Willmar is one of four schools to receive a $15,000 legislative appropriation to expand the farm-to-school idea in the state. Three of the four essentially reported in Wednesday (Moorhead, where orchards have been planted on school grounds, couldn't make it because of the weather.)

In Minneapolis, the Nawayee Center School on Bloomington Avenue, which serves a heavily Native American student body, the money resulted in turning a pollution-laden empty lot into a set of raised garden beds. Students tend, harvest and then eat and preserve the produce. Next steps include growing tomatoes hydroponically.

At Pine Point on the White Earth Indian Reservation, students mark monthly themes to focus on locally grown food -- the "three sisters" of corn, beans and squash one month, wild rice another, fish another.

In Willmar, Derouin has for several years been introducing a great variety of food produced in the area -- apples, sweet corn, cheese, honey and more -- to students.

Some of the value, of course, is in the local economy, but the school folks all stressed the cultural connection students are making to the land and food around them. And they say more kids eat lunch when those connections are made.

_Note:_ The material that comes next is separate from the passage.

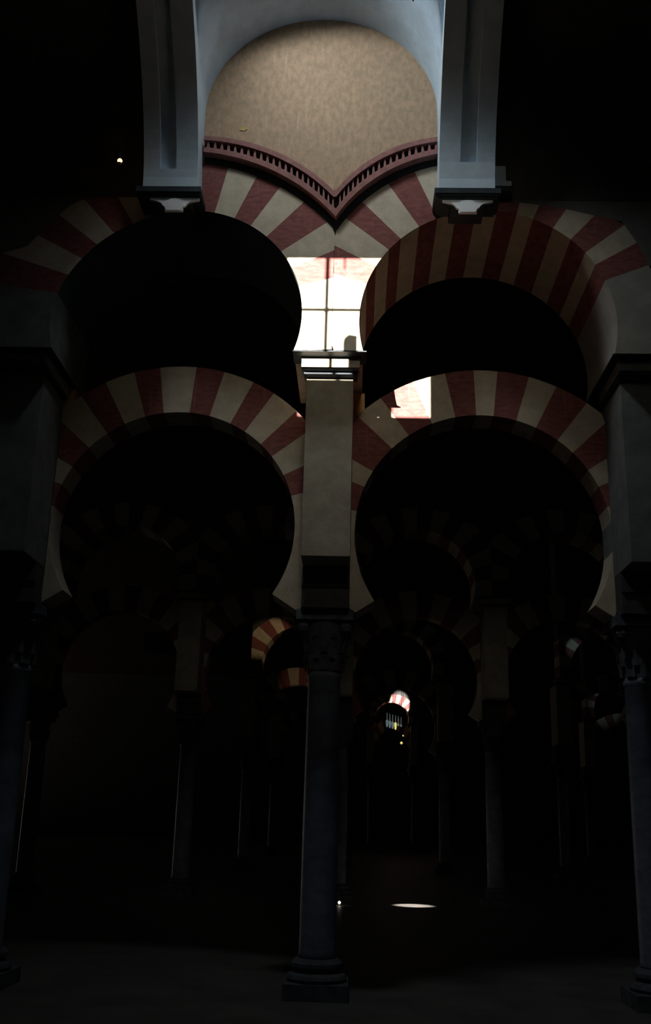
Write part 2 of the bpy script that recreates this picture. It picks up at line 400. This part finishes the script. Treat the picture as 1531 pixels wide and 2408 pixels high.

When I asked Derouin about obstacles to expansion, she mentioned price (local growers' prices often are higher than schools' normal sources) and the time it can take to find new growers to fill the demand (the school's supplier of bison hot dogs almost ran out last year). Then she mentioned the call this week as a big one, the inability to process food that is available.

Maybe she can use the potatoes whole in a baked potato bar, she allowed. But carrots and rutabagas, she can't deal with.

"I just don't have hours of labor to process food."

University of Minnesota Extension and a number of organizations -- state, local, non-profit -- are working on farm-to-school efforts around Minnesota, and the conversations about them are growing. (Find out more here.) And you can imagine possible solutions to Derouin's problem this week -- money for schools to add labor costs, for example, or coordination of districts to create a big enough market for a private processor.

It's not clear where the Legislature being elected Tuesday might want to take the effort beyond the four pilot schools, but if it wants to do something more, a good step might be to address the rutabaga chopping question.